Wednesday, June 02, 2021

Plague Books: Comfortable Robot

Fugitive Telemetry by Martha Wells,Tordotcom Books,2021

Provenance: Well of course I'm going to read the new Murderbot book. I've come onboard for this snappy series, and have stayed with it. Apparently, the book itself has branched, so now we have Murderbot novels, as well as shorter Murderbot novellas, which are the Diaries. In any event, when this one showed up I ordered it from Amazon in hardback along with two Shakespeare DVDs (King Lear with James Earl Jones and Much Ado About Nothing with Sam Waterston) to present to the Lovely Bride after tax season ended on 15 April. Then they pushed back the deadline a month (which, and this may surprise you, did not endear the IRS to all the tax preparers), so it was mid-May before I gave them to her. And she promptly devoured this one. Then I got to read it.

Review: Over in the Mystery genre they have what they call a "cozy". There are number of related definitions of it, but is usually involves an amateur detective, usually female, usually grudgingly accepted by the professional force, who accidentally discovers murder most foul, but in general has a low threat level and well-known surroundings and a supporting cast. Miss Marples and Jessica Fletcher are the best-known embodiments of the "cozy." Hardboiled writers like Chandler and Hammett HATED the cozy branch of their genre. But in the genre, a cozy is a comfortable read.

Fugitive Telemetry verges on the cozy. It stars our sarcastic friend, the Murderbot, and we are treated to their inner thoughts, which normally involving thinking about how stupid the humans are around them, and if they just spent five minutes not trying to get themselves killed, they could get back to watching pirated space adventure soap operas on their feeds. We are five books in (six counting a novel), and Murderbot (SecBot to everyone else, because, you know, identifying yourself as a Murderbot make fragile, squishy humans a little panicked), is no longer quite as bitingly sardonic, but comes off as cranky, verging on grumpy.

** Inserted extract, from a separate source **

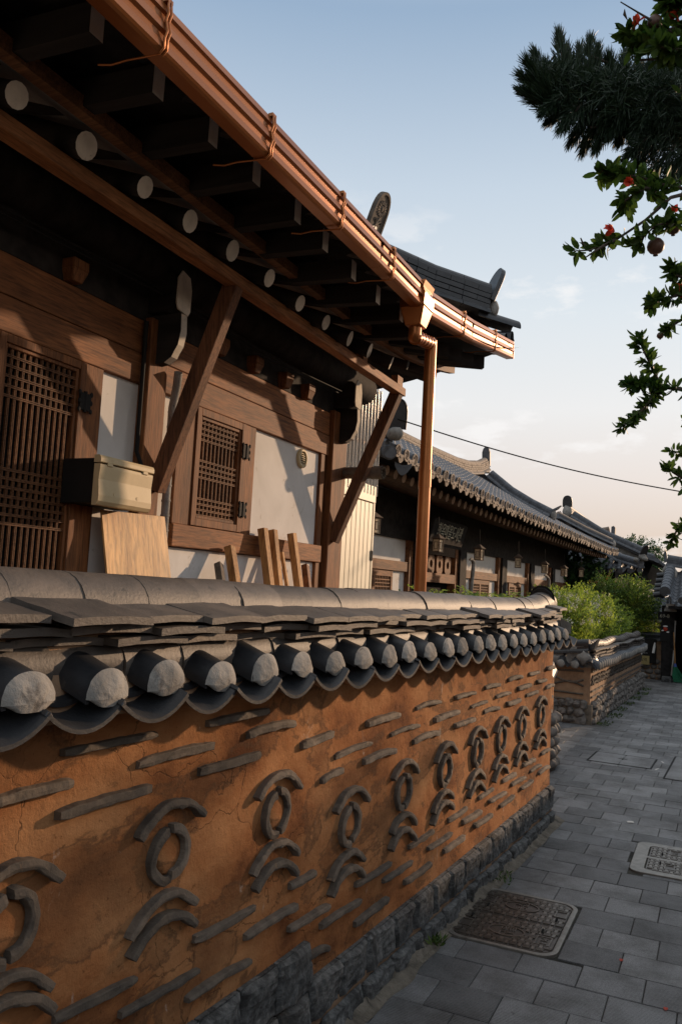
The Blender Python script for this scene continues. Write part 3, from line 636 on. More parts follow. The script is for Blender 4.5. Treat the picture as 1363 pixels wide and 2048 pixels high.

They also digress within their digression, and their personal asides have asides. Which as a writing style is rather contagious. Fortunately, I am resist to such influences (mostly).

Anyway, 

Fugitive Telemetry is a mystery novel at its heart, in which the talented amateur gets involved, despite their better judgement. A body is found in a hallway of Preservation Station, the entry port for Murderbot's new home planet. Who it is, who dunnit, and how it got there are all unknown. Murderbot is asked by their friend/sponsor to check it out, because it might be connected with the evil corporation that wants their friend/sponsor and all of her poly/research family dead. 

And grumbling, Murderbot agrees, having to deal with the head of security, who in no way is going to let Murderbot get access to all their mainframes, which would make the job a lot easier. Murderbot brings a lot to the table both with their hacking abilities and their basic assumption that humans at not the brightest tools in orbit. Murderbot's status as an artificial construct makes certain avenues of investigation (like talking to other constructs) blazingly obvious and overlooked by the more organic investigators.

Mysteries in SF (and in Fantasy as well) are difficult in that the author and the reader do not share the same baseline knowledge, and you have to explain the world without tipping your hand that this is why you explaining it. Or why this particular clue is a clue and not part of the world as people know it. In the Mystery genre, people have a basic assumption of how things work - the role of the police, the nature of evidence, how cars and guns work, general history, that sort of thing. In SF, you have to do a lot of groundwork to deal with the fact you are on a space station spinning in a vacuum with a number of different classes of man-made sentients running around (robots, AIs ships, SecBots, and the like), and and how that ultimately affects the story.

And it all works. Murderbot gets stuff wrong, makes bad assumptions, and goes down some blind allies before understanding what is really going on. And it feels ... comfortable. There a no dark bits of their past revealed, no major conspiracies, no serious revelations for the character. It almost feels like the pilot for a series on Netflix, where the Outsider installs themselves as the specialist that Station Security brings in for big cases. So Murderbot doesn't have to deal with the paperwork, just with the cool stuff.

And it makes for a comfortable read. Not quite a cozy, but you can see it from there.